◆ **TASK**: Leave the pictures out, and retype all of the material exactly as written.

::: AVAILABLE DATA :::

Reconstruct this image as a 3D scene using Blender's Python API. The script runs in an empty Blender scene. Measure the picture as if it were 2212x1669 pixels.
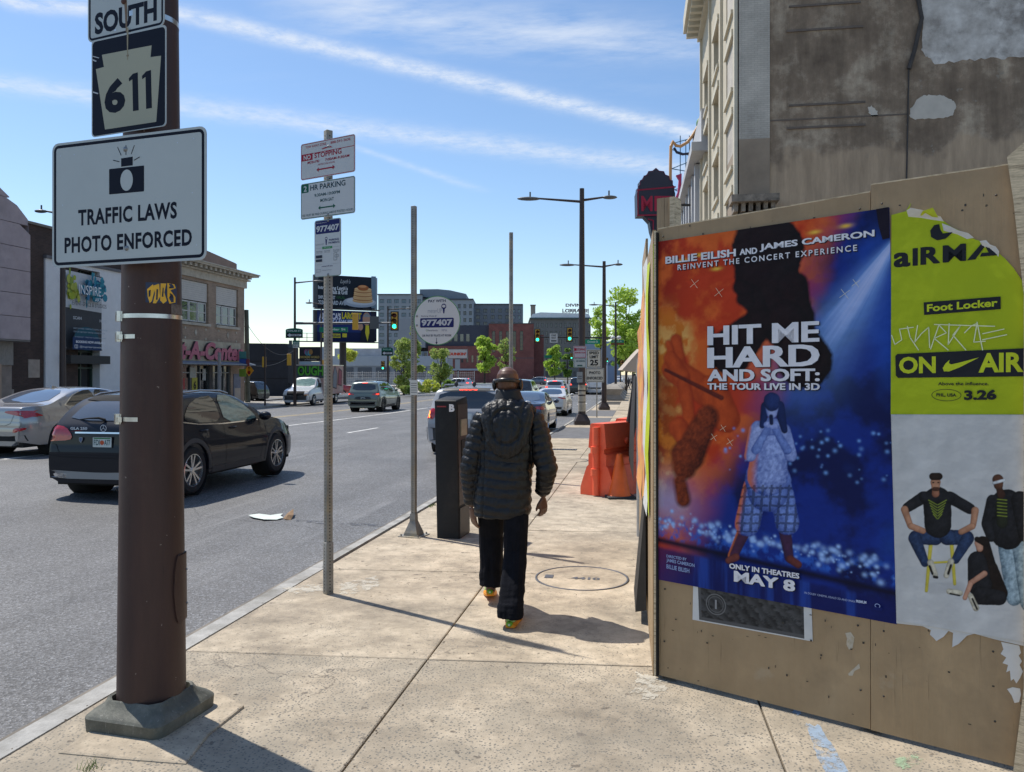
import bpy,bmesh,math,random
import numpy as np
from mathutils import Vector,Matrix
from mathutils.bvhtree import BVHTree
from mathutils.geometry import tessellate_polygon
random.seed(7)
S=bpy.context.scene
COL=S.collection
R=math.radians
HC=1.62
FP,CU,HV=1700.0,1106.0,808.0
TH=math.atan(268.0/FP)
Fw=Vector((-math.sin(TH),math.cos(TH),0)); Rt=Vector((math.cos(TH),math.sin(TH),0))
cd=bpy.data.cameras.new('camera'); cam=bpy.data.objects.new('camera',cd); COL.objects.link(cam)
cam.location=(0,0,HC); cam.rotation_euler=(R(90),0,TH)
cd.sensor_width=36; cd.lens=36*FP/2212; cd.shift_y=-(834.5-HV)/2212; cd.clip_end=6000; cd.clip_start=0.05
S.camera=cam
SUN=Vector((-0.455,0.242,0.857)).normalized()
sl=bpy.data.lights.new('sun','SUN'); sl.energy=4.3; sl.angle=R(0.5); sl.color=(1.0,0.95,0.87)
so=bpy.data.objects.new('sun',sl); COL.objects.link(so)
so.rotation_euler=SUN.to_track_quat('Z','Y').to_euler()
S.view_settings.view_transform='Standard'; S.view_settings.look='None'; S.view_settings.exposure=0.26
S.view_settings.gamma=1; S.view_settings.use_curve_mapping=False
def vdir(u,v):return Fw + Rt*((u-CU)/FP) + Vector((0,0,(HV-v)/FP))
W=bpy.data.worlds.new('World'); S.world=W; W.use_nodes=True
nt=W.node_tree; N=nt.nodes; L=nt.links
for n in list(N):N.remove(n)
out=N.new('ShaderNodeOutputWorld'); bg=N.new('ShaderNodeBackground'); bg.inputs[1].default_value=0.14
sky=N.new('ShaderNodeTexSky'); sky.sky_type='NISHITA'; sky.sun_disc=False
sky.sun_elevation=math.asin(SUN.z); sky.sun_rotation=math.atan2(SUN.x,SUN.y)
sky.air_density=1.0; sky.dust_density=0.25; sky.ozone_density=2.2; sky.altitude=50
tc=N.new('ShaderNodeTexCoord')
def wm(op,a,b=None,c=None,clamp=False):
 n=N.new('ShaderNodeMath'); n.operation=op; n.use_clamp=clamp
 for i,v in enumerate((a,b,c)):
  if v is None:continue
  if isinstance(v,(int,float)):n.inputs[i].default_value=v
  else:L.new(v,n.inputs[i])
 return n.outputs[0]
sep=N.new('ShaderNodeSeparateXYZ'); L.new(tc.outputs['Generated'],sep.inputs[0])
zc=wm('MAXIMUM',sep.outputs[2],0.03)
px=wm('DIVIDE',sep.outputs[0],zc); py=wm('DIVIDE',sep.outputs[1],zc)
cmb=N.new('ShaderNodeCombineXYZ'); L.new(px,cmb.inputs[0]); L.new(py,cmb.inputs[1])
def wnoise(scale,det,rough,sx=1,sy=1,rot=0,off=(0,0,0)):
 mp=N.new('ShaderNodeMapping'); mp.inputs['Scale'].default_value=(sx,sy,1); mp.inputs['Rotation'].default_value=(0,0,rot)
 mp.inputs['Location'].default_value=off
 L.new(cmb.outputs[0],mp.inputs[0])
 n=N.new('ShaderNodeTexNoise'); n.inputs['Scale'].default_value=scale; n.inputs['Detail'].default_value=det
 n.inputs['Roughness'].default_value=rough; L.new(mp.outputs[0],n.inputs[0]); return n.outputs[0]
def proj(u,v):
 d=vdir(u,v); return Vector((d.x/d.z,d.y/d.z))
fac=None
wob=wnoise(3.0,4,0.6)
fine=wnoise(13,7,0.7)
def contrail(p0,p1,w0,w1,strength,lim=None,nz_=None):
 """straight vapour trail lying in the plane of the high cloud"""
 global fac
 a,b=proj(*p0),proj(*p1); d=(b-a); Ln=d.length; d.normalize(); n=Vector((-d.y,d.x))
 s=wm('ADD',wm('MULTIPLY',wm('SUBTRACT',px,a.x),d.x),wm('MULTIPLY',wm('SUBTRACT',py,a.y),d.y))
 t=wm('ADD',wm('MULTIPLY',wm('SUBTRACT',px,a.x),n.x),wm('MULTIPLY',wm('SUBTRACT',py,a.y),n.y))
 t=wm('ADD',t,wm('MULTIPLY',wm('SUBTRACT',wob,0.5),w0*0.9))
 wd=wm('ADD',w0,wm('MULTIPLY',s,(w1-w0)/Ln))
 g=wm('DIVIDE',t,wm('MAXIMUM',wd,0.01)); g=wm('MULTIPLY',g,g); g=wm('POWER',2.718,wm('MULTIPLY',g,-1.0))
 g=wm('MULTIPLY',g,strength); g=wm('MULTIPLY',g,nz_ if nz_ else wm('MULTIPLY_ADD',fine,2.6,-0.55,clamp=True),clamp=True)
 if lim:
  g=wm('MULTIPLY',g,wm('MULTIPLY_ADD',s,4.0/Ln,0.5,clamp=True)); g=wm('MULTIPLY',g,wm('MULTIPLY_ADD',s,-4.0/Ln,4.6,clamp=True))
 fac=g if fac is None else wm('MAXIMUM',fac,g)
contrail((380,28),(1440,276),0.055,0.075,0.80)
contrail((0,182),(1360,352),0.10,0.14,0.55)
contrail((640,275),(1020,405),0.025,0.05,0.30,True)
contrail((0,5),(210,20),0.05,0.05,0.75,True)
cir=wnoise(3.2,9,0.66,0.7,1.6,R(-40),(2.0,0.4,0))
cloudy=wm('MULTIPLY_ADD',cir,3.4,-1.25,clamp=True)
contrail((650,18),(1520,112),0.20,0.13,0.62,True,cloudy)
contrail((900,60),(1530,125),0.10,0.08,0.5,True,cloudy)
cmask=wnoise(0.55,3,0.5,1,1,0,(0.6,2.2,0))
c1=wm('MULTIPLY_ADD',cir,3.0,-1.32,clamp=True); c2=wm('MULTIPLY_ADD',cmask,4.5,-2.0,clamp=True)
high=wm('MULTIPLY_ADD',zc,4.0,-1.15,clamp=True)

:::

◆ **ANSWER FOR THE TASK**:
Reconstruct this image as a 3D scene using Blender's Python API. The script runs in an empty Blender scene. Measure the picture as if it were 2212x1669 pixels.
import bpy,bmesh,math,random
import numpy as np
from mathutils import Vector,Matrix
from mathutils.bvhtree import BVHTree
from mathutils.geometry import tessellate_polygon
random.seed(7)
S=bpy.context.scene
COL=S.collection
R=math.radians
HC=1.62
FP,CU,HV=1700.0,1106.0,808.0
TH=math.atan(268.0/FP)
Fw=Vector((-math.sin(TH),math.cos(TH),0)); Rt=Vector((math.cos(TH),math.sin(TH),0))
cd=bpy.data.cameras.new('camera'); cam=bpy.data.objects.new('camera',cd); COL.objects.link(cam)
cam.location=(0,0,HC); cam.rotation_euler=(R(90),0,TH)
cd.sensor_width=36; cd.lens=36*FP/2212; cd.shift_y=-(834.5-HV)/2212; cd.clip_end=6000; cd.clip_start=0.05
S.camera=cam
SUN=Vector((-0.455,0.242,0.857)).normalized()
sl=bpy.data.lights.new('sun','SUN'); sl.energy=4.3; sl.angle=R(0.5); sl.color=(1.0,0.95,0.87)
so=bpy.data.objects.new('sun',sl); COL.objects.link(so)
so.rotation_euler=SUN.to_track_quat('Z','Y').to_euler()
S.view_settings.view_transform='Standard'; S.view_settings.look='None'; S.view_settings.exposure=0.26
S.view_settings.gamma=1; S.view_settings.use_curve_mapping=False
def vdir(u,v):return Fw + Rt*((u-CU)/FP) + Vector((0,0,(HV-v)/FP))
W=bpy.data.worlds.new('World'); S.world=W; W.use_nodes=True
nt=W.node_tree; N=nt.nodes; L=nt.links
for n in list(N):N.remove(n)
out=N.new('ShaderNodeOutputWorld'); bg=N.new('ShaderNodeBackground'); bg.inputs[1].default_value=0.14
sky=N.new('ShaderNodeTexSky'); sky.sky_type='NISHITA'; sky.sun_disc=False
sky.sun_elevation=math.asin(SUN.z); sky.sun_rotation=math.atan2(SUN.x,SUN.y)
sky.air_density=1.0; sky.dust_density=0.25; sky.ozone_density=2.2; sky.altitude=50
tc=N.new('ShaderNodeTexCoord')
def wm(op,a,b=None,c=None,clamp=False):
 n=N.new('ShaderNodeMath'); n.operation=op; n.use_clamp=clamp
 for i,v in enumerate((a,b,c)):
  if v is None:continue
  if isinstance(v,(int,float)):n.inputs[i].default_value=v
  else:L.new(v,n.inputs[i])
 return n.outputs[0]
sep=N.new('ShaderNodeSeparateXYZ'); L.new(tc.outputs['Generated'],sep.inputs[0])
zc=wm('MAXIMUM',sep.outputs[2],0.03)
px=wm('DIVIDE',sep.outputs[0],zc); py=wm('DIVIDE',sep.outputs[1],zc)
cmb=N.new('ShaderNodeCombineXYZ'); L.new(px,cmb.inputs[0]); L.new(py,cmb.inputs[1])
def wnoise(scale,det,rough,sx=1,sy=1,rot=0,off=(0,0,0)):
 mp=N.new('ShaderNodeMapping'); mp.inputs['Scale'].default_value=(sx,sy,1); mp.inputs['Rotation'].default_value=(0,0,rot)
 mp.inputs['Location'].default_value=off
 L.new(cmb.outputs[0],mp.inputs[0])
 n=N.new('ShaderNodeTexNoise'); n.inputs['Scale'].default_value=scale; n.inputs['Detail'].default_value=det
 n.inputs['Roughness'].default_value=rough; L.new(mp.outputs[0],n.inputs[0]); return n.outputs[0]
def proj(u,v):
 d=vdir(u,v); return Vector((d.x/d.z,d.y/d.z))
fac=None
wob=wnoise(3.0,4,0.6)
fine=wnoise(13,7,0.7)
def contrail(p0,p1,w0,w1,strength,lim=None,nz_=None):
 """straight vapour trail lying in the plane of the high cloud"""
 global fac
 a,b=proj(*p0),proj(*p1); d=(b-a); Ln=d.length; d.normalize(); n=Vector((-d.y,d.x))
 s=wm('ADD',wm('MULTIPLY',wm('SUBTRACT',px,a.x),d.x),wm('MULTIPLY',wm('SUBTRACT',py,a.y),d.y))
 t=wm('ADD',wm('MULTIPLY',wm('SUBTRACT',px,a.x),n.x),wm('MULTIPLY',wm('SUBTRACT',py,a.y),n.y))
 t=wm('ADD',t,wm('MULTIPLY',wm('SUBTRACT',wob,0.5),w0*0.9))
 wd=wm('ADD',w0,wm('MULTIPLY',s,(w1-w0)/Ln))
 g=wm('DIVIDE',t,wm('MAXIMUM',wd,0.01)); g=wm('MULTIPLY',g,g); g=wm('POWER',2.718,wm('MULTIPLY',g,-1.0))
 g=wm('MULTIPLY',g,strength); g=wm('MULTIPLY',g,nz_ if nz_ else wm('MULTIPLY_ADD',fine,2.6,-0.55,clamp=True),clamp=True)
 if lim:
  g=wm('MULTIPLY',g,wm('MULTIPLY_ADD',s,4.0/Ln,0.5,clamp=True)); g=wm('MULTIPLY',g,wm('MULTIPLY_ADD',s,-4.0/Ln,4.6,clamp=True))
 fac=g if fac is None else wm('MAXIMUM',fac,g)
contrail((380,28),(1440,276),0.055,0.075,0.80)
contrail((0,182),(1360,352),0.10,0.14,0.55)
contrail((640,275),(1020,405),0.025,0.05,0.30,True)
contrail((0,5),(210,20),0.05,0.05,0.75,True)
cir=wnoise(3.2,9,0.66,0.7,1.6,R(-40),(2.0,0.4,0))
cloudy=wm('MULTIPLY_ADD',cir,3.4,-1.25,clamp=True)
contrail((650,18),(1520,112),0.20,0.13,0.62,True,cloudy)
contrail((900,60),(1530,125),0.10,0.08,0.5,True,cloudy)
cmask=wnoise(0.55,3,0.5,1,1,0,(0.6,2.2,0))
c1=wm('MULTIPLY_ADD',cir,3.0,-1.32,clamp=True); c2=wm('MULTIPLY_ADD',cmask,4.5,-2.0,clamp=True)
high=wm('MULTIPLY_ADD',zc,4.0,-1.15,clamp=True)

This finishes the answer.